Think Design -- Not Just Installation

If you or your other half are DIY capable, and you're on a tight budget, it might be tempting to go for a flat-packed kitchen that you can install yourself. However, a well-functioning kitchen is not just about installing kitchen units; it's also about good design. If that's not your strong point then consulting a kitchen designer can be invaluable. Some companies offer this service for free if you're buying your kitchen from them. They will work with the area you have using a computer program which allows them to maximise storage and space.

Think outside the Box That Is Your Kitchen

The lack of worktop space and storage are the two primary complaints of people with small kitchens. If you're planning to do the job without a designer involved, then make these areas your priority. You can maximise your storage by choosing wall cabinets that go up to the ceiling. Utilising the dead space left by conventional wall cabinets can give you so much more storage. Use it to store little-used items.   

If adding more counters isn't possible, utilise the worktop space that you have. Put away gadgets that you don't often use instead of leaving them on the worktop. Cooking utensils can be hung on walls above the cooker, from a hook and pole system.  A ceramic hob can double up as a worktop when not in use. If an electric hob is not for you, then consider a gas cooker with a fold down lid.

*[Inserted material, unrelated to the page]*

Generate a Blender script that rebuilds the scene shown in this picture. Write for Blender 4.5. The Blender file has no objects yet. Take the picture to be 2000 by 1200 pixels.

Think Decor That Gives the Impression of Space

Light gives the illusion of space. If you're going for cabinets, consider light-coloured cabinets with a high gloss finish. The shiny coating will reflect light around. Using metal splashbacks will have the same effect. For walls, light-coloured paints will give the impression of space and mirrored tiling will suggest depth.

When deciding on your window dressing, you want to maximise the light coming in. If privacy isn't an issue and your window frames are nice, then consider having a bare window. Alternatively, Venetian blinds can work well. They will provide privacy while allowing you to adjust the slats throughout the day to maximise and direct the light coming in.